On a weekend lull before new political storms, what poet Randall Jarrell called “the sad heart at the supermarket” is filled with mixed emotions over American life, a tangle of instinctive knowing and willed ignorance he evoked 50 years ago.
“If we meet an honest and intelligent politician,” Jarrell wrote, “a dozen, a hundred, we say that they aren’t like politicians at all, and our category of politician stays unchanged; we know what politicians are like.”
In that era, JFK would say, “You can’t beat brains.” But his own experience proved you sometimes could. David Halberstam devoted an ironically titled book, “The Best and the Brightest,” to how Kennedy intellectuals led the country into a Vietnam quagmire.
Now, in a time of overflowing opinions, the question comes back in haunting new forms, in dispiriting debate over elitism vs. common sense, rigorous analysis vs. raging prejudice, sophistication vs. aggressive ignorance.
As Todd Akin makes Mitt Romney look like an intellectual giant, Romney’s own emptiness becomes an irresistible target. Willingly or not, we are dragged into new versions of the old argument.
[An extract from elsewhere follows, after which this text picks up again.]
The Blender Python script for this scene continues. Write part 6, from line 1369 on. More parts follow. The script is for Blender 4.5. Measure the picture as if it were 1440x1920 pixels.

Why can’t we have better? Even, as in the VP contest, the lines of demarcation break down to mislabel Paul Ryan wonkiness and Joe Biden emotional outbursts, the categories don’t hold their own contradictions.
If we reduce national discussion to liberal soft-headedness/conservative common sense or liberal smarts/conservative stupidity, we broaden the national breach and narrow any ground for connection, let alone consensus.